*DATASET EXTRACT*:
** Start **

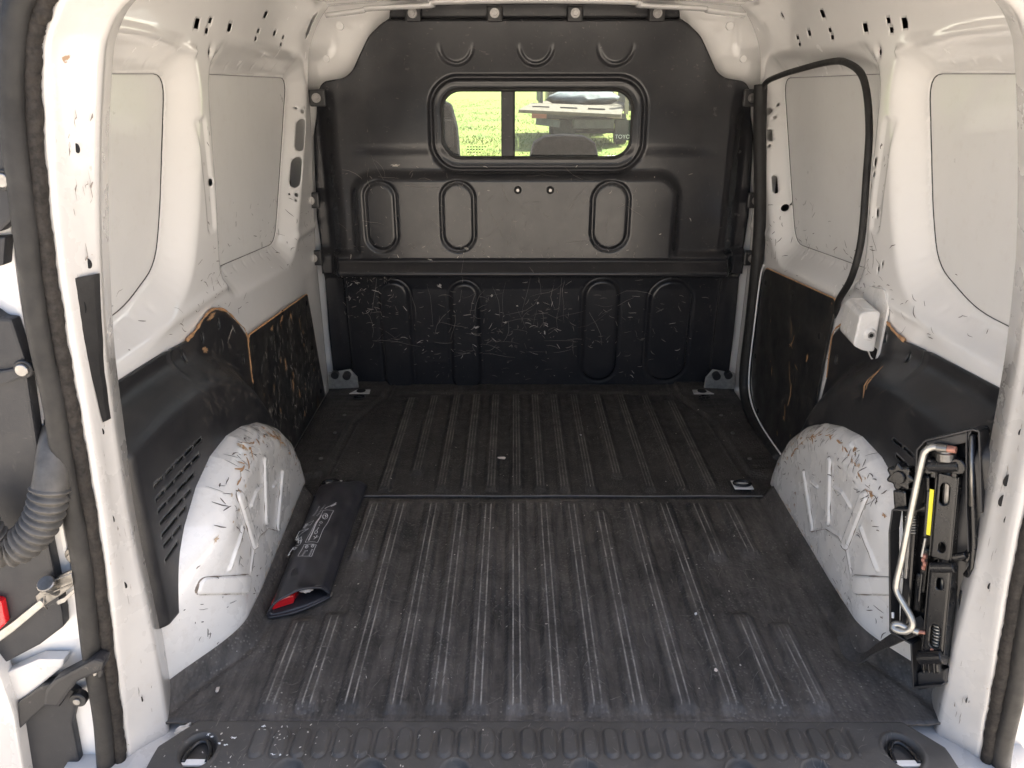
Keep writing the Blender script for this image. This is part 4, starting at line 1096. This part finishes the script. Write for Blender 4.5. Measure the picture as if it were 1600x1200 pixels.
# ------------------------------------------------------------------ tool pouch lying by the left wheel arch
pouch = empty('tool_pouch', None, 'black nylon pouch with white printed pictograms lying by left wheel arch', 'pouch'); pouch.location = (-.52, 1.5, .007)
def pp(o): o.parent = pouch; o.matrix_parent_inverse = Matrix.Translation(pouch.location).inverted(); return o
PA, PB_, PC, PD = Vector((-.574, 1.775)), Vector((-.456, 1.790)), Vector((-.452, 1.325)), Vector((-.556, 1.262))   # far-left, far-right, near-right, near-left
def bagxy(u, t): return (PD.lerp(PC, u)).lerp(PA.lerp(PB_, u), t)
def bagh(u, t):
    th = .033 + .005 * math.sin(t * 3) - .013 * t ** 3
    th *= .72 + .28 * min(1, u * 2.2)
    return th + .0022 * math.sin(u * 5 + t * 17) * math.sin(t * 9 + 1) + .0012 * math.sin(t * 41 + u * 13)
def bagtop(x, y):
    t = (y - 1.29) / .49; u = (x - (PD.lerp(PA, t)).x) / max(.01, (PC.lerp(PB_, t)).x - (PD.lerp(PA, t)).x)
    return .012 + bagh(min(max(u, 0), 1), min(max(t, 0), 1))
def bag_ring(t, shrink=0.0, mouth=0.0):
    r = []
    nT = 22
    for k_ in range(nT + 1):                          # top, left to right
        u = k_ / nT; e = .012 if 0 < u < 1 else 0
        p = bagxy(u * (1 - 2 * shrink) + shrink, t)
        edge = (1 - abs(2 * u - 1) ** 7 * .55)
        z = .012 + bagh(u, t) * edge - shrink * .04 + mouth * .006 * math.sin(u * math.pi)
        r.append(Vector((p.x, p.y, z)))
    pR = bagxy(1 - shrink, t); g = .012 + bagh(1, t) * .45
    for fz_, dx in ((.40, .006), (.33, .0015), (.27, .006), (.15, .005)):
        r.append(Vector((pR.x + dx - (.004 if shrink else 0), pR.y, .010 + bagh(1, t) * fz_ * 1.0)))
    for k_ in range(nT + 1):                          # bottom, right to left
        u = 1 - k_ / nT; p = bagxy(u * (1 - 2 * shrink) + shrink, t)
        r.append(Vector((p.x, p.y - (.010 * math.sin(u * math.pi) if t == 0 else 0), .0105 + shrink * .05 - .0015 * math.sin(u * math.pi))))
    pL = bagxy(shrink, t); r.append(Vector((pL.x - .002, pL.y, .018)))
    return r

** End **
** Start **

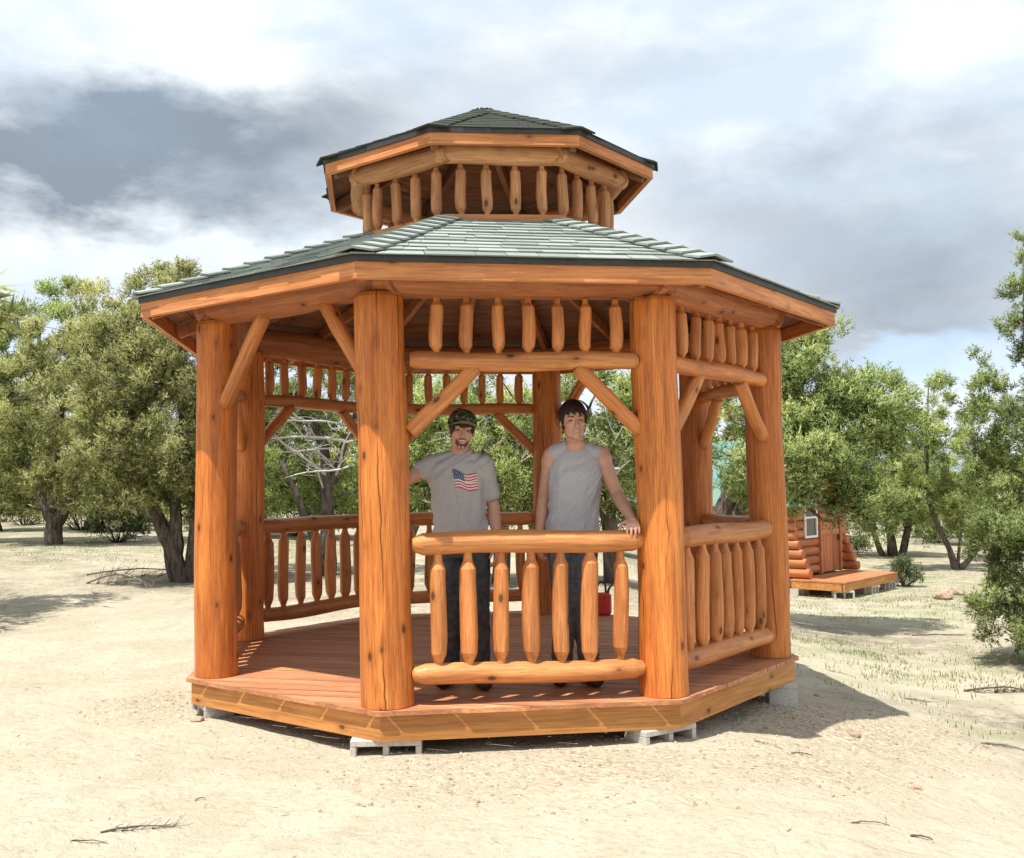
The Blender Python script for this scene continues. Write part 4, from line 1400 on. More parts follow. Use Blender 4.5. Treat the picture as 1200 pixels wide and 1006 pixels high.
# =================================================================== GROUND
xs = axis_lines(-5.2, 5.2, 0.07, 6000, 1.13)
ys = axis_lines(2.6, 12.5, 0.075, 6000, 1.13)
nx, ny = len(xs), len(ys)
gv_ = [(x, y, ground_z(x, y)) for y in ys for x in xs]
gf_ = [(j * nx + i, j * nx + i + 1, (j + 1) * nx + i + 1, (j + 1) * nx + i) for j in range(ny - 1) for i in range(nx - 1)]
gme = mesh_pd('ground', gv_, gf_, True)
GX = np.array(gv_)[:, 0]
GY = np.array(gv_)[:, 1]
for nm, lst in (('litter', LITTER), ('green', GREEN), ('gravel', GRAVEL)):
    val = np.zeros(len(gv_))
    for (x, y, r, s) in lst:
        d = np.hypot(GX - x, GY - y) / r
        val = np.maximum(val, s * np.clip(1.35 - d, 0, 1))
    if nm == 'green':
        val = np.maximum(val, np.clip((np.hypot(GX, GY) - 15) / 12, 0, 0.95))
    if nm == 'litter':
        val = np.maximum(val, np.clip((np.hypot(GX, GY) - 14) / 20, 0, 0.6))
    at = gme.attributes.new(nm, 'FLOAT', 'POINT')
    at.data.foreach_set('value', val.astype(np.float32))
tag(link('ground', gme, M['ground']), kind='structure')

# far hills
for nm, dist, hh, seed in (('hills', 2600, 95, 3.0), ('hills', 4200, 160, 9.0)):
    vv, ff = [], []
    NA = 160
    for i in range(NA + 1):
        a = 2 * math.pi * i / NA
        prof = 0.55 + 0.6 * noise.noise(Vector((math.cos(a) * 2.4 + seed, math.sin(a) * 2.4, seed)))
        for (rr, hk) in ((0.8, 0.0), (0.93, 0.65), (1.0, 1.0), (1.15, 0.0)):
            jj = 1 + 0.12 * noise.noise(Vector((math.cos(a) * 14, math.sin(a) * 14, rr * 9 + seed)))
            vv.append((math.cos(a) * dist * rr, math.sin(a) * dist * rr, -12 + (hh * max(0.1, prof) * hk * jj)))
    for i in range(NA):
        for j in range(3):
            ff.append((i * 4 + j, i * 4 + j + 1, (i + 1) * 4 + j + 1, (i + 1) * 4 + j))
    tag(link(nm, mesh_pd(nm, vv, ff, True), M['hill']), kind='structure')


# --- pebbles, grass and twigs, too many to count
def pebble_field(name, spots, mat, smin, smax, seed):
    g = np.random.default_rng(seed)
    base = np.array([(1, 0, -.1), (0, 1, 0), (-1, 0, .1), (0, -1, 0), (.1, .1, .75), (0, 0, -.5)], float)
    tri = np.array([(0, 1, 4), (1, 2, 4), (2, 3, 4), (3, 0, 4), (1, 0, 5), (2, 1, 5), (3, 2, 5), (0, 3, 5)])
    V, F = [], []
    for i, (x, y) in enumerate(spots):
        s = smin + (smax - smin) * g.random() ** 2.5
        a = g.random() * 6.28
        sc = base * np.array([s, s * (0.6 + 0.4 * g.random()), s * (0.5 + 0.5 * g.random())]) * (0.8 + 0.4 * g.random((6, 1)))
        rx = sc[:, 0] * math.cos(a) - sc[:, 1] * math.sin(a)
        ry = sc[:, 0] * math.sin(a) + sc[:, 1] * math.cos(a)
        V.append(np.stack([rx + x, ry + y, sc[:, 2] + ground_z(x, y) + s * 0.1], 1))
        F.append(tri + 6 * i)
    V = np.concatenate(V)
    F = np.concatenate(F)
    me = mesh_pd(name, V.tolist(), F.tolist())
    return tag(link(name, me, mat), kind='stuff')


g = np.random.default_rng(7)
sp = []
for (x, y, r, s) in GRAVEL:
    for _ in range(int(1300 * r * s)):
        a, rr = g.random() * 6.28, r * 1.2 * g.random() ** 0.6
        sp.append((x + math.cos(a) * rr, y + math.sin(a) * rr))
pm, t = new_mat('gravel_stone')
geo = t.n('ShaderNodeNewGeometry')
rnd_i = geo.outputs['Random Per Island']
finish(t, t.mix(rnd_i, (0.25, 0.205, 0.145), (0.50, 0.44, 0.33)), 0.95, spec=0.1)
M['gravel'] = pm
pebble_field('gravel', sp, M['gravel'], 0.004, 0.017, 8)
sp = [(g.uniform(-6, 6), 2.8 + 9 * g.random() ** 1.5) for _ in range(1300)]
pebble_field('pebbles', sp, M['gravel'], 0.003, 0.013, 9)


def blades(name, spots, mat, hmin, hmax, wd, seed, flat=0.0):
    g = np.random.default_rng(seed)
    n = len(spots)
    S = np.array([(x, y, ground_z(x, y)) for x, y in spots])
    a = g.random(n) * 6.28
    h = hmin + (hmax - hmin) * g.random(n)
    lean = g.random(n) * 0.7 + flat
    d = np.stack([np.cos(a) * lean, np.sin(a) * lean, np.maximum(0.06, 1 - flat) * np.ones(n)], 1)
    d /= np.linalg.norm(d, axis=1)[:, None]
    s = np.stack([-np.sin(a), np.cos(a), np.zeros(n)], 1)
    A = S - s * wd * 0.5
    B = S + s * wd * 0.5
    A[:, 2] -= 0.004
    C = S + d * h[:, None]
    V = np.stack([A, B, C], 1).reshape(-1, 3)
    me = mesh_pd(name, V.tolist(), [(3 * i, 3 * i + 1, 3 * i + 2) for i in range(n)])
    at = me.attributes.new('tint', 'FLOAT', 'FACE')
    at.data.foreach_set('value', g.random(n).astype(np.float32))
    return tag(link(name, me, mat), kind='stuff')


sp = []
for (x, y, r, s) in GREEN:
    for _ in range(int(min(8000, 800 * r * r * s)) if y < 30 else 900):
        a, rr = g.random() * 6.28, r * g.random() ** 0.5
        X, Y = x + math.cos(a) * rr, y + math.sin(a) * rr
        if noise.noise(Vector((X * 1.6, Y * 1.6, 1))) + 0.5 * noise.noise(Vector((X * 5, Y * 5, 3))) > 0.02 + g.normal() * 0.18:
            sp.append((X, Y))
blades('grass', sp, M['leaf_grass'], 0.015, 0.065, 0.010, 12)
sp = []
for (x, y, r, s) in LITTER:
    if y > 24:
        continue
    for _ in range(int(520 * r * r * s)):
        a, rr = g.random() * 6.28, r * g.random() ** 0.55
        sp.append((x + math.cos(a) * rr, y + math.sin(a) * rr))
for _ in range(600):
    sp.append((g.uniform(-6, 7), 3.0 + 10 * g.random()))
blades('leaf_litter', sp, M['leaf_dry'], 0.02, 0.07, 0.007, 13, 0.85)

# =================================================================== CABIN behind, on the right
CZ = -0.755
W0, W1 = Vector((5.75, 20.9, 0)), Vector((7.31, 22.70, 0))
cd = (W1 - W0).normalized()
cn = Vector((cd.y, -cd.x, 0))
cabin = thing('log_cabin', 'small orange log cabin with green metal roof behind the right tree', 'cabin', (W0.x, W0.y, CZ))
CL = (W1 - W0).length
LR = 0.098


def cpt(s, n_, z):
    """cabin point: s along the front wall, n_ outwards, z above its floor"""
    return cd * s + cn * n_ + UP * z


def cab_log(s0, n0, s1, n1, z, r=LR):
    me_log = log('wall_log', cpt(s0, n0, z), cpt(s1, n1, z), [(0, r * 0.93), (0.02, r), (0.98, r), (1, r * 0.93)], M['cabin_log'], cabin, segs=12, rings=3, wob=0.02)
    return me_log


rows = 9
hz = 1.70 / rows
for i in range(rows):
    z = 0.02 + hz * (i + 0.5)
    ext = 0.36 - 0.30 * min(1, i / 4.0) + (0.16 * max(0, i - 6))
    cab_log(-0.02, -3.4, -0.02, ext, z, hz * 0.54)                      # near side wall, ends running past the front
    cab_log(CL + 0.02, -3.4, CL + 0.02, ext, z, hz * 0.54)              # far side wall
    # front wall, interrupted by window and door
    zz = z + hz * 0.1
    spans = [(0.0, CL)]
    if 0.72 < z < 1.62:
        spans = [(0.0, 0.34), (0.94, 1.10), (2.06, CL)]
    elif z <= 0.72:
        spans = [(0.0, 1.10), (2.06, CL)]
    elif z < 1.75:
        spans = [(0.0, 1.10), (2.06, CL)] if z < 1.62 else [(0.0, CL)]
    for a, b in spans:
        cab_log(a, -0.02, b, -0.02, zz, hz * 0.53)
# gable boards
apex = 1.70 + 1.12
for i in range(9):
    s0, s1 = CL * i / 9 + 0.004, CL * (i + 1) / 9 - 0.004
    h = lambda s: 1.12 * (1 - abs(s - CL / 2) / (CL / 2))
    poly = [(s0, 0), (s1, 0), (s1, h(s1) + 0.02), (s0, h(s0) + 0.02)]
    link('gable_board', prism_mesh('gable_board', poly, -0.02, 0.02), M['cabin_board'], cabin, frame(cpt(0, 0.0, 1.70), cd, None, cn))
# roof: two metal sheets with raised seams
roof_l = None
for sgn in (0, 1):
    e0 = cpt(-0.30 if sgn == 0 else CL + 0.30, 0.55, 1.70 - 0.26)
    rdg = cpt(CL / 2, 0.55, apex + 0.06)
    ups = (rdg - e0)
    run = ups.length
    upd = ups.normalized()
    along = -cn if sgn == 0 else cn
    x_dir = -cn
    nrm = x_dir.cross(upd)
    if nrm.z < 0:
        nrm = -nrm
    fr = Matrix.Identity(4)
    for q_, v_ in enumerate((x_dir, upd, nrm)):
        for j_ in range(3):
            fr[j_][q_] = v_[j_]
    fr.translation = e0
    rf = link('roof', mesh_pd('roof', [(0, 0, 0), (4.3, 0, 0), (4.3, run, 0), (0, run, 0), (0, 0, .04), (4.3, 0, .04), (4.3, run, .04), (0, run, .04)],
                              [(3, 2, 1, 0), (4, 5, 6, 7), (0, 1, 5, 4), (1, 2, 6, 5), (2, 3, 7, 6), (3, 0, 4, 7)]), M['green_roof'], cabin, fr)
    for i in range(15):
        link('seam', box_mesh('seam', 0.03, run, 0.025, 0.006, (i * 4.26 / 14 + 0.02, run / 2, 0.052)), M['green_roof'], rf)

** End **

Read through the entries and copy each line in which "Blender" appears.

*COMPLETE ANSWER*:
Keep writing the Blender script for this image. This is part 4, starting at line 1096. This part finishes the script. Write for Blender 4.5. Measure the picture as if it were 1600x1200 pixels.
The Blender Python script for this scene continues. Write part 4, from line 1400 on. More parts follow. Use Blender 4.5. Treat the picture as 1200 pixels wide and 1006 pixels high.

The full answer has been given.